Nothern Ireland is far more Christian than others parts of the UK. David Smyth takes a closer look at the data


Source: Steve Nimmons / Alamy Stock Photo

In many ways Northern Ireland today is much like other parts of the United Kingdom or Ireland, but we are very different when it comes to religious identification and practice.

The 2021 census data for England and Wales shows that 46 per cent of the population identify as Christian. For Northern Ireland, it was 80 per cent.

More people will go to church this week than attend an Irish League football match all season

Religion has shaped our past - for better and for worse - and remains an integral part of the social, political and cultural fabric of life.

The census results sparked our curiosity and prompted us to do some further research, which resulted in Good News People, a new report on Northern Ireland and the evangelicals that live here.

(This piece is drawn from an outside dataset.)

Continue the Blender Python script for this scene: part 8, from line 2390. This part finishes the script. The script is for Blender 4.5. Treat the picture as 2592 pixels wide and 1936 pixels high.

The report features research from two sources: a weighted poll of the general population, conducted by a professional polling company, and a self-selecting survey of over 2,000 practising Christians.

The religious landscape

Here’s what we found:

One in every two people in Northern Ireland describe themselves as a practising Christian. This very high figure can, in some part, be explained by the much higher proportion of Catholics than in other parts of the UK, who were more likely to describe themselves this way (62 per cent, compared to 46 per cent of people from a Protestant background).

One in five people in Northern Ireland, consider themselves to be an evangelical Christian.

Each week in Northern Ireland, 35 per cent of people pray, 23 per cent go to church and 13 per cent read the Bible. This week, more people will go to church than will attend an Irish League football match all season.

Around 57 per cent of people don’t go to church. Half of this group have no intention of going, but a third would be open to attending a church service.

Defining evangelicals

In our survey, around 83 per cent of responses came from a group who could be described as ‘classic’ evangelicals. More than 90 per cent go to church, pray and read the Bible every week. About 55 per cent volunteer at church, and their churches are involved in providing pastoral, practical and spiritual support in the community.

When it comes to classic evangelicals and socio-political issues, 92 per cent disagree or strongly disagree with the statement that “abortion should be available for any reason”, compared to 34 per cent of the general population.

Evangelicals are a sizeable minority who are committed to their local churches, communities and wider society

In addition, 81 per cent agree or strongly agree that asylum seekers, refugees and other newcomers should be supported in practical ways to feel welcome in our communities, compared to 56 per cent of the general population. 89 per cent agree that people should be free to express their beliefs in the workplace. This compares to 54 per cent of the general population.

It’s clear that evangelical Christians are a highly committed minority of people who differ from the general population on some contentious cultural issues. However, 65 per cent of the population agree or strongly agree that there is a role for faith in society. Another clear point of agreement is that more than 80 per cent of both the general population and evangelicals agree that more effort is needed to encourage peace and reconciliation in NI society.

For good and ill

Our research found that lots of people from across the breadth of the Church identify as ‘evangelical’. Unsurprisingly, we are not universally received with open arms. Some associate us with American right-wing supporters of Donald Trump or, more locally, a kind of fundamentalist Christianity wedded to British loyalism.

We did find, however, that people think differently about the evangelicals they encounter in the media and those that they know personally. The most common words people used to describe evangelicals in the media were ‘religious’, ‘extreme’ and ‘loud’. For those they knew personally the words were ‘friendly’, ‘honest’ and ‘kind.’ While it’s clear that we have work to do when it comes to our discipleship, witness and basic communication, in many cases, personal relationships can override public perceptions.

The word ‘evangelical’ comes from the Greek for “good news”. We believe that evangelicals are good news people, a sizeable minority who are committed to their local churches, communities and wider society. We care about poverty, the protection of human life, marriage, refugees and reconciliation. We are similar to our neighbours, yet distinctive in more than a few ways too.

This research was not just commissioned to sit on a shelf or on our website – our prayer is that it will become a springboard into conversations about discipleship, evangelism and our witness in the public square.

Commenting on the report, Gladys Ganiel, a professor in the sociology of religion at Queens’ University Belfast, said: “These surveys remind us that those seeking to understand Northern Ireland must not neglect the role of religion – either in politics or in everyday life.”

This is our hope too, along with the prayer that some might even be curious to find out more about this good news God for themselves.